Un périple à travers des paysages grandioses, et par un très beau temps. Trop beau temps même car courir sur de telles distances par la canicule est un handicap supplémentaire. Les fortes chaleurs auront fait des victimes, tous n’auront pas eu l’espoir de rallier l’arrivée. Pour y parvenir dans un Ultra tel que celui-ci dans lequel, c’est la règle pour ce type d’épreuve, les relais sont interdits, chacun devant rouler à distance l’un de l’autre, il faut savoir se gérer à la perfection dans tous les domaines. Côté matériel d’abord, si certains avaient opté pour deux vélos, d’autres ont misé sur le confort en ajoutant un prolongateur à leur guidon afin de bénéficier d’une meilleure position et de soulager les avant-bras de temps à autres.
Il convient ensuite de bien savoir s’alimenter. Durant les deux tours de cadran environ, il faudra boire beaucoup (eau, eau gazeuse, Coca, boisson énergétique) et penser à ingurgiter quelque chose toutes les heures. Si la chaleur a un effet coupe-faim, gels, barres et petits sandwichs restent les bienvenus sur l’interminable route du Raid Provence Extrême. Les neuf haltes ravitaillement qui sont prévues à chaque poste de contrôle (obligatoires pour tous) sont quant à elles, et c’est là le seul petit effort qui pourra être réalisé par les organisateurs, un peu légères en l’absence notamment de plat chaud proposé aux concurrents.
Question gestion des efforts enfin, mieux vaut limiter au maximum les arrêts, qu’on mettra à profit pour manger ou satisfaire un besoin naturel. Pas plus. Sur 24h15 entre Bedoin et Saint-Rémy-de-Provence, le temps réalisé par Thomas Bécarud, notre envoyé spécial se sera arrêté en tout et pour tout moins de trois quarts d’heure.

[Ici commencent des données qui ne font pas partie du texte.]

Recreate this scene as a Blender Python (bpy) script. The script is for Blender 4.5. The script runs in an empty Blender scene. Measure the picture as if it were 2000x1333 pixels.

Se lancer dans un Ultra, c’est aussi savoir s’armer mentalement quand, en fin d’après-midi, après déjà dix heures passées sur le vélo, la fatigue et les crampes vous gagnent et qu’on n’a pas encore réalisé la moitié du tracé ! Heureusement la nuit est là pour rafraîchir les corps. Le pilotage, à la lueur des phares des voitures assistantes (pour les seuls coureurs Ultras), devient automatique. De nuit, la sensation de vitesse est accrue, de quoi donner un second souffle à ceux à qui il ne restera plus « que » 150 kilomètres lorsque le soleil se lèvera, piquant les yeux restés éveillés toute la nuit.
La Montagne de Lure franchie sous les étoiles, un spectacle emprunt d’une magie indescriptible, comme celle qui règne au moment du coucher du soleil sur les gorges du Verdon, il est dit qu’on ira au bout de l’aventure. Un défi conclu en tête en 21h24 par Omar Di Felice, au terme d’un duel entamé dès le Mont Ventoux avec Ralph Diseviscourt. Chacun des concurrents ayant pris son rythme dans le Ventoux, où les deux de tête ont fait le trou, la course à la victoire se sera résumée à un mano a mano entre les deux.
Mais à l’arrivée du Raid Provence Extrême, la victoire est collective. Chaque finisher se voit remettre la même récompense, notamment une paire de pédales Look Kéo et un casque Casco. Avant de se retrouver autour d’une paëlla pour clôturer un challenge qui restera marqué dans les mémoires.